The majority of councillors did not support including it in next year's budget, although a four-three vote at last week's operations committee meeting allowed it to go forward as part of the facilities study, with the expectation the vote would be ratified by council Monday — which Miele said would have meant the information would be available should an indoor pool be considered in the future, if the time comes when there is more support for it.

However Coun. Jim Collard, who did not support either recommendation last week, reiterated Monday he thinks an indoor pool is too expensive and added it is not supported by 49.3 per cent of the residents who responded to a survey saying they don't want to see taxes increase to pay for it.

Collard made a motion that the report be shelved. 

“It seems to me by continuing on the course we're going, we're leaving it for some future council to discuss. I wonder why we're doing that,” Collard said.

Town staff looked at similar municipalities with indoor pools and reported they're running at large deficits, he added.

An indoor pool could cost between $6,000,000 to $12,000,000 to build, with an estimated annual operating cost to the town of $500,000 to $800,000, “and if you're going to build a pool in Niagara-on-the-Lake, you have to build something special,” he said.

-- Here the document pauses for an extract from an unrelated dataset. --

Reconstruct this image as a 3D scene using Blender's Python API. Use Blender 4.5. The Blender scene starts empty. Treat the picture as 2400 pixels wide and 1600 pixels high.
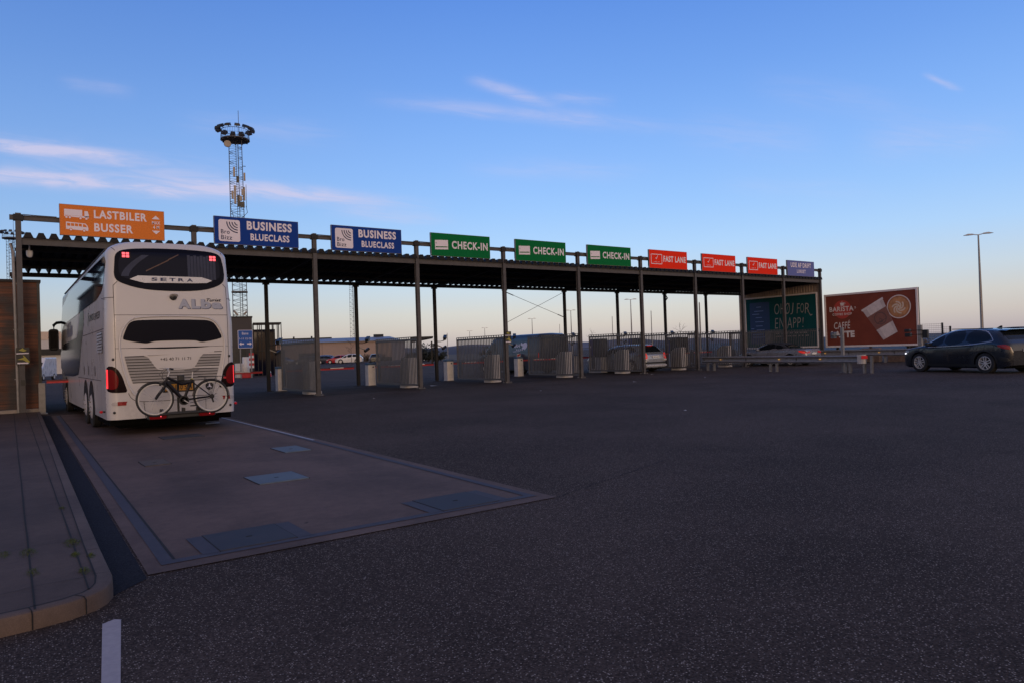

That means it's not going to be the cheapest, Collard said, and will add to everybody's taxes.

“As much as we would like it, we don't need a pool, and we can't afford a pool,” he said.

“It's a nice idea, but it's an idea whose time has not come.”

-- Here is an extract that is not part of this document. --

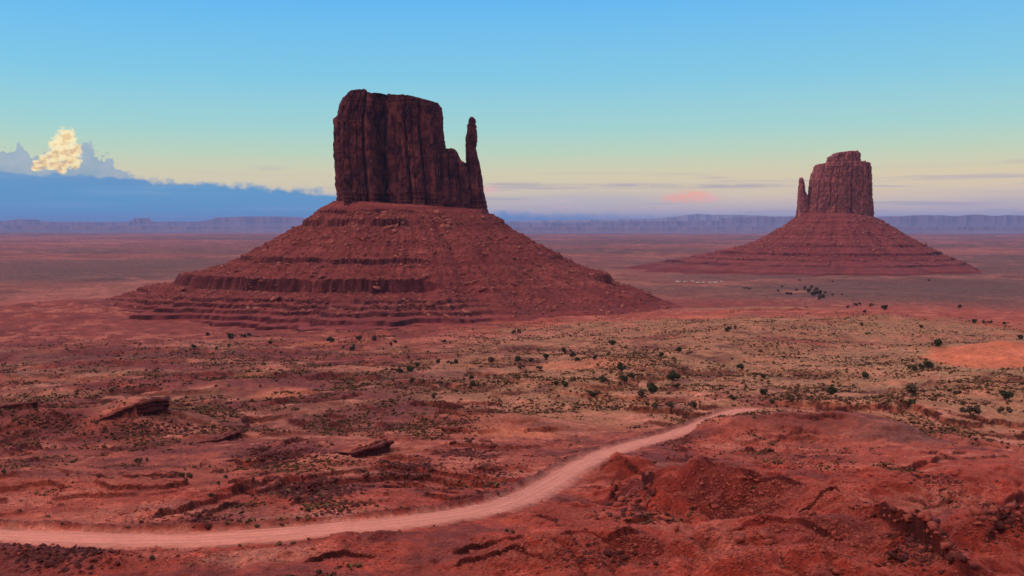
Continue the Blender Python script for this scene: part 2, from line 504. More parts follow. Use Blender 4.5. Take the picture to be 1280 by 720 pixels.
# ------------------------------------------------------------------ the ground
# crests: each a polyline of (px, py, distance) whose height is real and fixed, with the fall of its flanks and crest rounding
CRESTS = [
    ([(425, 663, 166), (445, 660, 167), (472, 666, 165)], .48, 1.0),
    ([(640, 633, 196), (662, 626, 198), (692, 636, 195)], .48, 1.0),
    ([(746, 576, 250), (764, 567, 254), (790, 572, 252), (815, 588, 246)], .50, 1.5),
    ([(800, 600, 213), (840, 584, 208), (875, 574, 206), (900, 578, 203), (945, 591, 199), (1010, 605, 190)], .62, .7),
    ([(930, 522, 352), (1000, 517, 356), (1060, 519, 350), (1110, 532, 335)], .26, 3.0),
    ([(1010, 606, 190), (1050, 621, 176), (1090, 640, 161)], .50, .8),
    ([(655, 640, 180), (690, 655, 168), (706, 682, 154)], .42, .8),
    ([(545, 694, 151), (600, 680, 158), (640, 678, 160)], .40, .8),
    ([(870, 658, 157), (960, 652, 159), (1045, 650, 158)], .34, .8),
    ([(930, 690, 140), (1000, 684, 143), (1070, 690, 142)], .40, .8),
    ([(330, 700, 148), (400, 690, 152), (430, 672, 160)], .38, .8),
    ([(1065, 628, 167), (1090, 640, 161), (1130, 662, 151), (1180, 690, 142), (1225, 725, 133)], .55, .8),
    ([(1120, 594, 230), (1200, 598, 225), (1300, 588, 235)], .16, 3.0),
    ([(1220, 642, 165), (1250, 633, 167), (1310, 640, 164)], .42, 1.2),
    ([(700, 670, 150), (760, 662, 155), (830, 669, 152), (880, 690, 145)], .36, 2.0),
    ([(-60, 682, 156), (40, 686, 154), (120, 694, 150)], .36, 1.5),
    ([(768, 613, 216), (800, 616, 212), (818, 630, 204)], .5, 1.0),
    ([(590, 674, 164), (670, 670, 162), (720, 692, 151)], .36, 1.5),
    ([(120, 524, 395), (165, 506, 418), (205, 508, 424)], .24, 1.5),
    ([(0, 592, 252), (60, 594, 250), (130, 600, 244), (190, 608, 236)], .2, 2.0),
    ([(170, 640, 202), (230, 622, 215), (300, 606, 233), (350, 594, 247)], .30, 1.5),
    ([(310, 572, 290), (360, 560, 306), (400, 566, 296), (455, 602, 250)], .28, 2.0),
    ([(470, 578, 282), (500, 572, 290), (532, 580, 281)], .34, 1.5),
    ([(560, 556, 316), (600, 552, 322), (640, 556, 315)], .26, 2.0),
    ([(0, 516, 400), (60, 512, 408)], .22, 1.5),
    ([(520, 520, 395), (580, 510, 412), (640, 516, 402)], .2, 2.0),
    ([(640, 474, 600), (760, 444, 760), (880, 419, 900), (1000, 403, 1000), (1120, 396, 1060)], .055, 8.0),
    ([(1185, 446, 690), (1240, 430, 722), (1330, 427, 735)], .15, 6.0),
    ([(820, 456, 640), (900, 432, 780), (965, 408, 950)], .12, 8.0),
    ([(1160, 492, 500), (1215, 478, 530), (1320, 474, 540)], .14, 4.0),
    ([(690, 478, 560), (790, 468, 620)], .10, 5.0),
    ([(1010, 470, 600), (1080, 452, 700)], .10, 5.0),
    ([(560, 480, 590), (420, 470, 640), (250, 474, 610)], .06, 5.0),
    ([(-120, 385, 1350), (0, 383, 1360), (90, 377, 1400)], .06, 10.0),
    ([(1090, 505, 440), (1180, 490, 480), (1330, 470, 540)], .10, 5.0),
]
_CR = []
for pts, sl_, k in CRESTS:
    w = []
    for (a, b, d) in pts:
        x, z = W(a, b, d)
        w.append((float(x), float(d), float(z)))
    _CR.append((np.array(w), sl_, k))

ROAD_PX = [(-140, 664), (-60, 668), (0, 672), (75, 676), (150, 678.5), (230, 678), (300, 675), (370, 669.5), (440, 662), (500, 656), (560, 648.5), (620, 637), (655, 625),
           (682, 611), (705, 596), (725, 583), (750, 571), (790, 558), (835, 546.5), (872, 533.5), (898, 522.5), (918, 515), (938, 513), (965, 514), (1010, 518),
           (1080, 530), (1150, 553), (1195, 567), (1280, 573), (1380, 582)]
_rp = np.array([on_base(*p) for p in ROAD_PX])


def resample(P, step, smooth=0):
    seg = np.linalg.norm(np.diff(P, axis=0), axis=1)
    s = np.concatenate([[0], np.cumsum(seg)])
    n = max(2, int(s[-1] / step))
    q = np.linspace(0, s[-1], n)
    out = np.stack([np.interp(q, s, P[:, k]) for k in range(P.shape[1])], 1)
    for _ in range(smooth):
        out[1:-1] = 0.25 * out[:-2] + 0.5 * out[1:-1] + 0.25 * out[2:]
    return out


ROAD = resample(_rp, 1.5, 14)
ROAD_Z = E(np.hypot(ROAD[:, 0], ROAD[:, 1])) + 0.35
ROAD_HALF = 4.05
_tan = np.gradient(ROAD, axis=0); _tan /= np.linalg.norm(_tan, axis=1)[:, None]
ROAD_N = np.stack([-_tan[:, 1], _tan[:, 0]], 1)     # points to the far side


def road_dist(x, y):
    """distance to the road centre line, signed side and road height; far away = 1e3"""
    d = np.full(x.shape, 1e3); sd = np.zeros(x.shape); z = np.zeros(x.shape)
    idx = np.nonzero((x > ROAD[:, 0].min() - 30) & (x < ROAD[:, 0].max() + 30) & (y > ROAD[:, 1].min() - 30) & (y < ROAD[:, 1].max() + 30))[0]
    P = ROAD[::2]; N = ROAD_N[::2]; Z = ROAD_Z[::2]
    for c in range(0, len(idx), 20000):
        i = idx[c:c + 20000]
        ddx = x[i, None] - P[None, :, 0]; ddy = y[i, None] - P[None, :, 1]
        q = ddx * ddx + ddy * ddy
        k = q.argmin(1); a = np.arange(len(i))
        off = ddx[a, k] * N[k, 0] + ddy[a, k] * N[k, 1]
        d[i] = np.sqrt(q[a, k]); sd[i] = off; z[i] = Z[k]
    return d, sd, z


# scarps: broken edges where a hard bed stands up out of the ground; (px, py[, distance]), height of the step, reach behind
LEDGES = [
    ([(118, 541), (150, 536), (180, 532), (209, 526)], 4.4, 40.0, 'tall dark overhanging rock outcrop standing on the left of the plain', 4, 3.0),
    ([(408, 577), (440, 572), (465, 567), (486, 561)], 3.01, 24.0, 'long black shadowed rock ledge leaning over a hollow left of the road bend', 3, 2.8),
    ([(236, 551), (272, 549), (301, 541)], 2.01, 20.0, 'short dark slab edge to the right of the tall outcrop at left', 2, 1.6),
    ([(-14, 522), (15, 517), (48, 513)], 2.31, 26.0, 'low dark ledge at the far left edge of the photo', 2, .8),
    ([(540, 538), (566, 541), (588, 543)], 2.21, 18.0, 'thin stepped ledge at the centre above the rubble mounds', 2, .7),
]
SCARPS = [q[:3] for q in LEDGES] + [
    ([(860, 578, 207), (880, 575, 205.5), (900, 579.5, 202.5), (920, 586, 200.5), (945, 592, 198.5), (975, 597, 195), (1012, 606, 189)], .75, 3.5),
    ([(1090, 640, 161), (1130, 663, 151), (1180, 692, 141), (1232, 730, 131)], 2.7, 7.0),
    ([(160, 655), (200, 648), (235, 640), (270, 628), (318, 611), (350, 601)], 1.3, 7.0),
    ([(200, 664), (240, 654), (270, 641), (300, 628)], 0.8, 4.0),
    ([(345, 640), (375, 628), (405, 612)], 1.1, 5.0),
    ([(700, 697), (725, 693), (760, 695), (800, 693)], 1.1, 4.0),
    ([(880, 667), (905, 669), (945, 668), (975, 676)], 0.8, 4.0),
    ([(1200, 657), (1235, 646), (1268, 642), (1310, 638)], 1.4, 5.0),
    ([(1205, 664), (1240, 655), (1285, 660)], 1.0, 4.0),
    ([(1085, 612), (1120, 612), (1150, 608), (1180, 600), (1205, 594)], 0.9, 6.0),
    ([(762, 626), (780, 619), (800, 620), (820, 634)], 1.6, 5.0),
    ([(0, 580), (25, 578), (68, 581)], 1.0, 8.0), ([(100, 560), (150, 563), (210, 556)], .9, 7.0), ([(30, 600), (90, 605), (150, 612)], .7, 8.0),
    ([(320, 502), (370, 498), (420, 500), (455, 494)], 2.0, 12.0), ([(470, 492), (520, 486), (560, 490)], 1.6, 12.0),
    ([(505, 513), (545, 511), (590, 516)], 1.8, 8.0), ([(535, 524), (575, 528), (625, 526)], 1.5, 8.0), ([(650, 538), (690, 534), (712, 533)], 1.4, 8.0),
    ([(20, 464), (90, 462), (170, 464), (260, 460)], 2.4, 20.0), ([(130, 491), (170, 490), (205, 487)], 1.8, 10.0), ([(0, 447), (60, 444), (140, 448), (300, 444), (430, 447)], 2.6, 30.0),
    ([(-10, 512), (20, 509), (60, 514), (100, 520)], 2.0, 10.0), ([(0, 536), (40, 534), (90, 540)], 1.2, 8.0), ([(400, 556), (370, 560), (330, 572)], 1.2, 7.0),
    ([(640, 450), (700, 447), (760, 449)], 1.6, 16.0), ([(905, 408), (960, 404), (1010, 406)], 2.6, 25.0), ([(850, 394), (930, 392), (1030, 393)], 2.0, 25.0),
    ([(1060, 525), (1090, 535), (1115, 548)], .9, 6.0), ([(930, 519, 352), (1000, 517, 352), (1062, 521, 346)], .8, 6.0), ([(955, 562), (1000, 556), (1040, 560)], .7, 6.0),
    ([(1150, 590), (1200, 605), (1270, 600)], .6, 8.0), ([(560, 700), (610, 690), (660, 696)], .6, 5.0), ([(660, 655), (690, 660), (702, 680)], .7, 5.0),
    ([(875, 692), (930, 685), (1000, 690), (1050, 702)], .8, 5.0), ([(990, 668), (1040, 662), (1080, 673)], .7, 4.0), ([(560, 712), (640, 700), (692, 712)], .7, 5.0), ([(380, 712), (430, 700), (470, 706)], .6, 4.0),
    ([(1130, 632), (1170, 640), (1200, 634)], .5, 4.0), ([(1225, 700), (1260, 690), (1300, 694)], .7, 5.0), ([(780, 655), (830, 650), (865, 660)], .7, 4.0),
    ([(250, 540), (275, 537), (300, 534)], 1.4, 8.0), ([(300, 560), (350, 552), (395, 556)], .9, 6.0), ([(745, 577, 250), (768, 568, 252), (800, 580, 247), (820, 592, 243)], .7, 5.0),
    ([(700, 605, 232), (740, 607, 228), (790, 606, 225)], .6, 6.0), ([(820, 545), (850, 553), (880, 560)], .7, 5.0),
]
_LEDGE_DROPS = {q[1] for q in LEDGES}
_SC = []
for pts, drop, fall in SCARPS:
    w = np.array([(float(W(q[0], q[1], q[2])[0]), float(q[2])) if len(q) == 3 else on_base(*q) for q in pts])
    _SC.append((w, drop, fall))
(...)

Coun. Terry Flynn agreed this might not be the time, but suggested sending the report to the facilities study so the information will be there for the future.

There was a time, he said, when the decision might be based solely on population to support a pool, but that's no longer the case — demographics and geography are also factors.

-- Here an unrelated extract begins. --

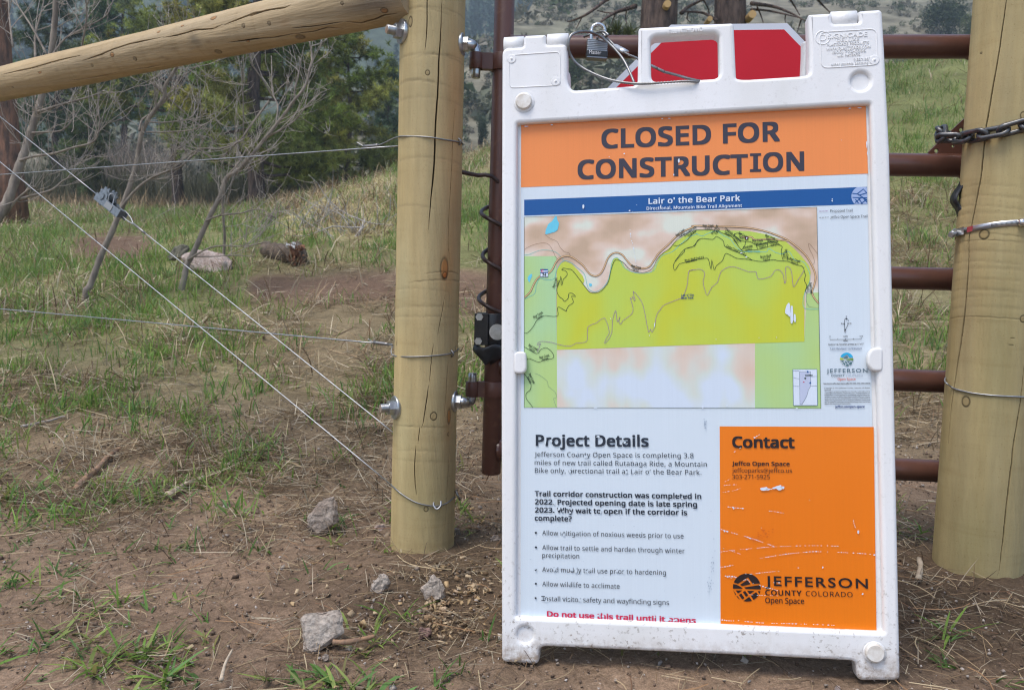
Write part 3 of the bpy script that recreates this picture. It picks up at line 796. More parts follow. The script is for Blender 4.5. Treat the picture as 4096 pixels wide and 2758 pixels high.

And it's also not a case of “building bigger costs more,” Flynn said, suggesting building better could cost less in operational costs.

“A lot of the work is already done, the foundation set, the information in place. I don't feel we should just leave it on a shelf some place.”

He suggested forwarding it to the facilities committee to decide when it's time to bring it back to the table.

To counter the concern over the expense of the pool, Miele said, “we're not voting today on building a pool or spending money on a pool. We're looking at making this report part of the facilities master plan.”

Swimming, he said, is part of a healthy lifestyle choice, and not just for three months of the year.

“Maybe some people in NOTL some time in the future — not this council — might want to have a healthier lifestyle.”

In recent months, the pool discussion has been “diluted” by other issues of the community, such as heritage, Miele said.

“This was an investigative report. We're not spending any money but there's a lot of good work there.”

Coun. Jamie King agreed with Collard, said with the large deficit the town is facing, it would not be fiscally responsible to pursue the concept of a pool.

Despite Miele's repeated assertion that the “report does not say we're building a pool, we're not spending a dime,” councillors voted five to four not to include it in the town's facilities master plan, with Couns. Maria Bau-Coote, Betty Disero, John Wiens, King and Collard voting to shelve it and Couns. Miele, Flynn, Martin Mazza, and Lord Mayor Pat Darte wanting to see it go forward for future councils to consider.